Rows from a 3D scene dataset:
# # # # #
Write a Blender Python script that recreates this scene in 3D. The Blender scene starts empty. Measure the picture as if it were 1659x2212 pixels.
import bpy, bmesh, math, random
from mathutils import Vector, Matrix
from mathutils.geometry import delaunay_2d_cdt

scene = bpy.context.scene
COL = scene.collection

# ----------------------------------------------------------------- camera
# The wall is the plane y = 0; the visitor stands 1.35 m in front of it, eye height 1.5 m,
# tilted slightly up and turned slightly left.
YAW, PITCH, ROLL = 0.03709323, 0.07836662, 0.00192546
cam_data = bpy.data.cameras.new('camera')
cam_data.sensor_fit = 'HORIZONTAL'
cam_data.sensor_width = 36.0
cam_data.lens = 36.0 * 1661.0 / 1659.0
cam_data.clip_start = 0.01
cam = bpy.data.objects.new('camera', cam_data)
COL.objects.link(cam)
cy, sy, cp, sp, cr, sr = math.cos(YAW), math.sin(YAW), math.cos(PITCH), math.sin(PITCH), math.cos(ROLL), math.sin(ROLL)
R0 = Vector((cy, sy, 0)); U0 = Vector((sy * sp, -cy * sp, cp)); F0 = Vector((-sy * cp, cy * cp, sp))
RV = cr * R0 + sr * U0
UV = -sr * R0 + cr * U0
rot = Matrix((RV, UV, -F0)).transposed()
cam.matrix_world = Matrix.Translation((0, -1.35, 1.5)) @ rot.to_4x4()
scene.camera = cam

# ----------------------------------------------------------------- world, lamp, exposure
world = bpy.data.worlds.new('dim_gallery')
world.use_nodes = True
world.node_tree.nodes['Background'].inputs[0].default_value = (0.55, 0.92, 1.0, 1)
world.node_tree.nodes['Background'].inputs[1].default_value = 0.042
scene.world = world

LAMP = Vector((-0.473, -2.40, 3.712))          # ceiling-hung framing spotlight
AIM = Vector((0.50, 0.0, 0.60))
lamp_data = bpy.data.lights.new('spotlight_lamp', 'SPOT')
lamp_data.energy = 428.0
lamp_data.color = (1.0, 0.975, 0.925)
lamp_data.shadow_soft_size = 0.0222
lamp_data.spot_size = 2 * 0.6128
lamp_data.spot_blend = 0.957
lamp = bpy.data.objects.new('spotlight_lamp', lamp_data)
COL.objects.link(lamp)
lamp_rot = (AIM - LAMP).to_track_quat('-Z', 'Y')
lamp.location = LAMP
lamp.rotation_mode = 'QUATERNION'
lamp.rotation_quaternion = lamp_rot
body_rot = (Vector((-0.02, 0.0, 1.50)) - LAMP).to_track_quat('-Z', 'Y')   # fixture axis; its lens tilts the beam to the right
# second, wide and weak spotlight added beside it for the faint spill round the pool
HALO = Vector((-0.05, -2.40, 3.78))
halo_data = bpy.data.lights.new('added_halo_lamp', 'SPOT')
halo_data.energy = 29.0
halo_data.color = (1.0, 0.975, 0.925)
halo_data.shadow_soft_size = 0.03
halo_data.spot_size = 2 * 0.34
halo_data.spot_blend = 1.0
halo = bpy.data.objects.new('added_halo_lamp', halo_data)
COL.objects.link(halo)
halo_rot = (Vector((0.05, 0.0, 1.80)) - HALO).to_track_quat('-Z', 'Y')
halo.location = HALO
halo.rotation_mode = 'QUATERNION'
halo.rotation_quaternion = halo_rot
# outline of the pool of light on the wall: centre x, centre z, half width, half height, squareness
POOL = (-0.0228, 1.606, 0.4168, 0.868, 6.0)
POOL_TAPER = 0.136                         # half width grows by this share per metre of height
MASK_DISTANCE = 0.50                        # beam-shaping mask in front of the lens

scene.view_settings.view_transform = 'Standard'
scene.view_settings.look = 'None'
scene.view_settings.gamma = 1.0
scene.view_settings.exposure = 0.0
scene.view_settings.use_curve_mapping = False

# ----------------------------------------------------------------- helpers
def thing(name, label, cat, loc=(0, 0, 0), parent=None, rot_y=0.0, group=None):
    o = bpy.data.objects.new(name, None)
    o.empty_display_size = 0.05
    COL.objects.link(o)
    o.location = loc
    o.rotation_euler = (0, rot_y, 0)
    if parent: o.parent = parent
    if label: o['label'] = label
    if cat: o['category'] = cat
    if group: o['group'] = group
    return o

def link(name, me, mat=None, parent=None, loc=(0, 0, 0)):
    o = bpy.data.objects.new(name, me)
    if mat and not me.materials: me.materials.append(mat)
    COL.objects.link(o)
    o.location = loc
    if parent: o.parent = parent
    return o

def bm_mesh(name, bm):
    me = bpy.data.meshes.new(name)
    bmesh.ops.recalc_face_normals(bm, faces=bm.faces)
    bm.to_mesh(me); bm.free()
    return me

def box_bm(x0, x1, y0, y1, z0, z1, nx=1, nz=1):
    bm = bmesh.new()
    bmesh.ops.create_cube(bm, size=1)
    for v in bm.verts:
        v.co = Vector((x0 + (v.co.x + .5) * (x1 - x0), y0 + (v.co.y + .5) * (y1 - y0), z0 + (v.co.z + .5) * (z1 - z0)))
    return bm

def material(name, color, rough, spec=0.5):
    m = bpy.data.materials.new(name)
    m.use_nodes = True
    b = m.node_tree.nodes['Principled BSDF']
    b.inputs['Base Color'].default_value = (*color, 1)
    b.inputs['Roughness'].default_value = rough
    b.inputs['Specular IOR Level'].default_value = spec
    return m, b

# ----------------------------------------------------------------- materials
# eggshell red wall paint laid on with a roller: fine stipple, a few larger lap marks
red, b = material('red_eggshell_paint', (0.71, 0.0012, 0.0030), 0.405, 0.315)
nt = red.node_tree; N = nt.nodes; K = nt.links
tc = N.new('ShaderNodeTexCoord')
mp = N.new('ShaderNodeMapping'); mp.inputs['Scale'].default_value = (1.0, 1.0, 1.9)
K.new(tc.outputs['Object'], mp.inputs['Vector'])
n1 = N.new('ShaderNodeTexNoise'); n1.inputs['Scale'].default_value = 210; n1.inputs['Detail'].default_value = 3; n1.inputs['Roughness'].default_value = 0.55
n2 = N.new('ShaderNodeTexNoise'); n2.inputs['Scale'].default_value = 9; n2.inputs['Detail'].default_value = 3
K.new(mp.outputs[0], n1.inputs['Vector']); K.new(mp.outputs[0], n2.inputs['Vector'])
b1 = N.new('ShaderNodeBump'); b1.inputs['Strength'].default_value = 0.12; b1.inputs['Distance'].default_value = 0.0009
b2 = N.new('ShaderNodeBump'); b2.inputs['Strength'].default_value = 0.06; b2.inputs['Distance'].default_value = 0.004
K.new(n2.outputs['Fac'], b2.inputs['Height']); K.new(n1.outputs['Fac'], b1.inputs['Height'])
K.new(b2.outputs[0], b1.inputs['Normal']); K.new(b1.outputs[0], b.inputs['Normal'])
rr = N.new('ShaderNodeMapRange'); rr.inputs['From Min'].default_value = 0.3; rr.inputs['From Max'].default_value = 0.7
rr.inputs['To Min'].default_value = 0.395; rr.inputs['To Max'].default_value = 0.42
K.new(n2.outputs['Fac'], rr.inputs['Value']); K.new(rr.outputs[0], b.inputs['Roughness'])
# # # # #
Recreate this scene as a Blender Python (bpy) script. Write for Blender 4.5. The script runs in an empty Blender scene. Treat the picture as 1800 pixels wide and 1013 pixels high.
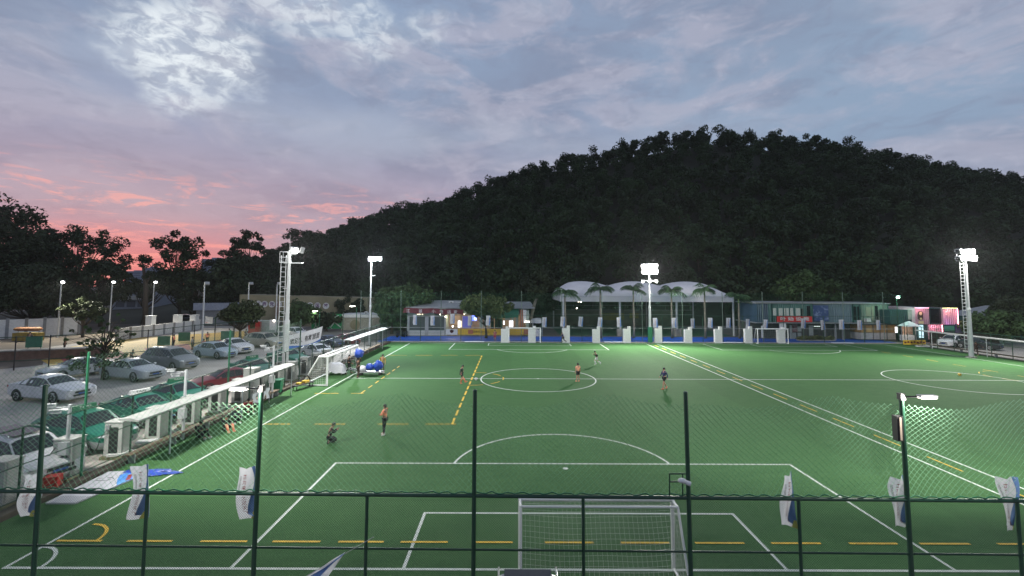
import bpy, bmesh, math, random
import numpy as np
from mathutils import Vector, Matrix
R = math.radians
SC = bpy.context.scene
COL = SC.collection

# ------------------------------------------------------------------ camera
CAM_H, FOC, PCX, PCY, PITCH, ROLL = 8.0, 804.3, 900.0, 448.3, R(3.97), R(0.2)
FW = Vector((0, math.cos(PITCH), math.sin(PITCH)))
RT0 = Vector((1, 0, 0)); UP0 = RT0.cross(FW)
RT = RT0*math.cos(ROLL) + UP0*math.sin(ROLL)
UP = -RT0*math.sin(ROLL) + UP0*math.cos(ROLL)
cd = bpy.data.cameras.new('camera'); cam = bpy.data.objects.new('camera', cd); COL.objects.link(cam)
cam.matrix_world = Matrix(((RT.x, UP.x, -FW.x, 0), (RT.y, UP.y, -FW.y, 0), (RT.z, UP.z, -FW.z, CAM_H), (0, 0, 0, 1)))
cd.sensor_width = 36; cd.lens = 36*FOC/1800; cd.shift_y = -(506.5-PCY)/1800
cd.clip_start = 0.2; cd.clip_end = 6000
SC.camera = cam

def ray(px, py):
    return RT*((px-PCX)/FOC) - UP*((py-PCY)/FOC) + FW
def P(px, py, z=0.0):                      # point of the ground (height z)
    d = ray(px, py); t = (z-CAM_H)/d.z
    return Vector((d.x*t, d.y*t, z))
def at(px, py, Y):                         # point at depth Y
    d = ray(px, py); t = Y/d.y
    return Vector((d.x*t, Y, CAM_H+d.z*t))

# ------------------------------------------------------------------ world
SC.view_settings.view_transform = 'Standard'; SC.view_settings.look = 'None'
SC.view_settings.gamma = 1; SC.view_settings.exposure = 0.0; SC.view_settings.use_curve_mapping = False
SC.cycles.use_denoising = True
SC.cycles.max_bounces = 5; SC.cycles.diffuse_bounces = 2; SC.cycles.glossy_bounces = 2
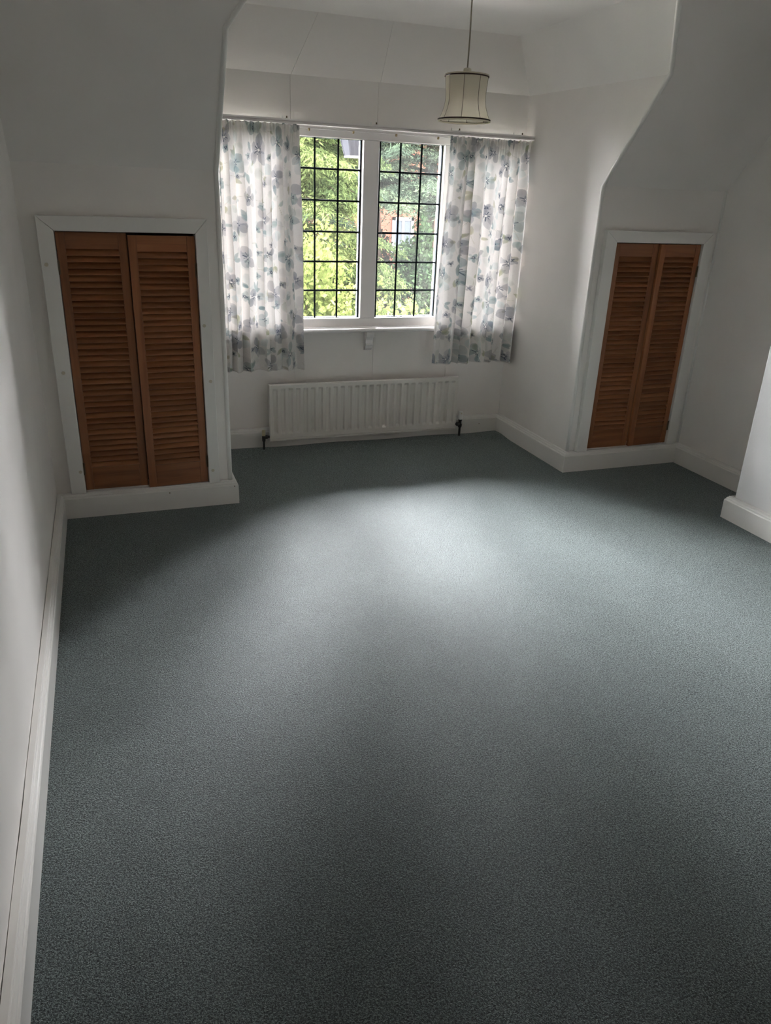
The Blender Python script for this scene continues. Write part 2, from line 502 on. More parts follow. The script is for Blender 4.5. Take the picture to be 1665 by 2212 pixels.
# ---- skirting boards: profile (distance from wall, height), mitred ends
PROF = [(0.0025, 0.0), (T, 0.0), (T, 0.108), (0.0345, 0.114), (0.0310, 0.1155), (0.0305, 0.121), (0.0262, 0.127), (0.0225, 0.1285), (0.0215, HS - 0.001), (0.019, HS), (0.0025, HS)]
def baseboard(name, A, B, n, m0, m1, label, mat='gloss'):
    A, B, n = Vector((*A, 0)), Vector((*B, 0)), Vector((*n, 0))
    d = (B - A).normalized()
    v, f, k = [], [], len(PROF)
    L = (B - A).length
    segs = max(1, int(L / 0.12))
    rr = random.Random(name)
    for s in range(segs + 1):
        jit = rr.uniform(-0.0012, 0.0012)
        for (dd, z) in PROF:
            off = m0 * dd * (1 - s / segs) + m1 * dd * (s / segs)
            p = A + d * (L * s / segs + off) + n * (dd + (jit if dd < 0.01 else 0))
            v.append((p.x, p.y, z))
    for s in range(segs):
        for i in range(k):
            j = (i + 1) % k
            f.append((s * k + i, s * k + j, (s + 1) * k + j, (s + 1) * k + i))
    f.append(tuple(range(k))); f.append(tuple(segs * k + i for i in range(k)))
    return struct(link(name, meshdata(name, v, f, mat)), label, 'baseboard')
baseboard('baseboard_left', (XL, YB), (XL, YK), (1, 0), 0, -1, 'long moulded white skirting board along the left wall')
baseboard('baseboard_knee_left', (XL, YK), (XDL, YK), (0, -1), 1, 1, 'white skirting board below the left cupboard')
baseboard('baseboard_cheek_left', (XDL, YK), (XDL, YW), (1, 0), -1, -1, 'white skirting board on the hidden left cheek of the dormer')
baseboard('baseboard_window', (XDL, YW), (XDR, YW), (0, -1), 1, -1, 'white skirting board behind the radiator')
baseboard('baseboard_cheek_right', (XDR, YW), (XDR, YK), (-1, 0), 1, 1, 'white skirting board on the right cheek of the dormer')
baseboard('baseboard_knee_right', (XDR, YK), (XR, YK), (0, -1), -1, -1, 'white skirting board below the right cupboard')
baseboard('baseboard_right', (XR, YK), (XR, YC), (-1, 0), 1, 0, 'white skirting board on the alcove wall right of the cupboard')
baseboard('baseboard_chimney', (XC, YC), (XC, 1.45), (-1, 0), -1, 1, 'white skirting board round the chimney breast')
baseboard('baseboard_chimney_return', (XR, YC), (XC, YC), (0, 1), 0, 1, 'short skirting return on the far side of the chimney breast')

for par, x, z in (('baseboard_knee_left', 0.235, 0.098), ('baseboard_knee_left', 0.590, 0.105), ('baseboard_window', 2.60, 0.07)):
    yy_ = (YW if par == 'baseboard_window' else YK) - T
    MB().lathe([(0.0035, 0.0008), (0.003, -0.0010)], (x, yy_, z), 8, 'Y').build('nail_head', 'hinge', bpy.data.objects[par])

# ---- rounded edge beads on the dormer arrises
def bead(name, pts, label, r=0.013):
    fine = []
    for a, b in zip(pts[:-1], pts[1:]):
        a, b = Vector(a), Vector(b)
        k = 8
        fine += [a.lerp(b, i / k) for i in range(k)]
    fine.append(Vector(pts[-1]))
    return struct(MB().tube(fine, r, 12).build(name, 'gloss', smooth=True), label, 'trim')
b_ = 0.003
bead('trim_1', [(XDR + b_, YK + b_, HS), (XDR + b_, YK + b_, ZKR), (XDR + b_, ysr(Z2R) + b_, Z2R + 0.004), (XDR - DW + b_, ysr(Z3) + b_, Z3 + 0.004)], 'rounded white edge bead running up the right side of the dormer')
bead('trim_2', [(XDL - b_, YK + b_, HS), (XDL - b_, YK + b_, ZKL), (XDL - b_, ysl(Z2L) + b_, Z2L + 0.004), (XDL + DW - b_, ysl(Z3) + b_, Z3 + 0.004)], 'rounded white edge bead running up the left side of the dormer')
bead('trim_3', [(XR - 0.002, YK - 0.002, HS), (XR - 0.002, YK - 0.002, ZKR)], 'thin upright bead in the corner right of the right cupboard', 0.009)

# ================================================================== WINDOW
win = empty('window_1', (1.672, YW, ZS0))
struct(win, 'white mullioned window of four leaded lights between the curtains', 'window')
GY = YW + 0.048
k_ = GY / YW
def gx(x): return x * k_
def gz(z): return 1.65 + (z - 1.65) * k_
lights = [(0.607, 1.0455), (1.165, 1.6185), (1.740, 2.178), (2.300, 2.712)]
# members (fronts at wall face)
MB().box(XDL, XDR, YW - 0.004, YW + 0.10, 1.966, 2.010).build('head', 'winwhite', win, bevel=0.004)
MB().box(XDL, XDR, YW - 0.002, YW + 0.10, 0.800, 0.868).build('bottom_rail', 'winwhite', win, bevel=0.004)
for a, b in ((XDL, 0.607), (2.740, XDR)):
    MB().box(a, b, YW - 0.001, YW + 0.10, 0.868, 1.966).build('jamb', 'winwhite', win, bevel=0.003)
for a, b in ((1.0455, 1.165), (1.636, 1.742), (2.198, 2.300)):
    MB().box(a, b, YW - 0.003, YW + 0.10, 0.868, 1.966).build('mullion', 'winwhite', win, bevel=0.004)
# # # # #
Exercise:
Starting with the line with "Write a Blender" and ending with the line with "scene.camera = cam", extract every line exactly and nothing outside that span.

Solution to the problem:
Write a Blender Python script that recreates this scene in 3D. The Blender scene starts empty. Measure the picture as if it were 1659x2212 pixels.
import bpy, bmesh, math, random
from mathutils import Vector, Matrix
from mathutils.geometry import delaunay_2d_cdt

scene = bpy.context.scene
COL = scene.collection

# ----------------------------------------------------------------- camera
# The wall is the plane y = 0; the visitor stands 1.35 m in front of it, eye height 1.5 m,
# tilted slightly up and turned slightly left.
YAW, PITCH, ROLL = 0.03709323, 0.07836662, 0.00192546
cam_data = bpy.data.cameras.new('camera')
cam_data.sensor_fit = 'HORIZONTAL'
cam_data.sensor_width = 36.0
cam_data.lens = 36.0 * 1661.0 / 1659.0
cam_data.clip_start = 0.01
cam = bpy.data.objects.new('camera', cam_data)
COL.objects.link(cam)
cy, sy, cp, sp, cr, sr = math.cos(YAW), math.sin(YAW), math.cos(PITCH), math.sin(PITCH), math.cos(ROLL), math.sin(ROLL)
R0 = Vector((cy, sy, 0)); U0 = Vector((sy * sp, -cy * sp, cp)); F0 = Vector((-sy * cp, cy * cp, sp))
RV = cr * R0 + sr * U0
UV = -sr * R0 + cr * U0
rot = Matrix((RV, UV, -F0)).transposed()
cam.matrix_world = Matrix.Translation((0, -1.35, 1.5)) @ rot.to_4x4()
scene.camera = cam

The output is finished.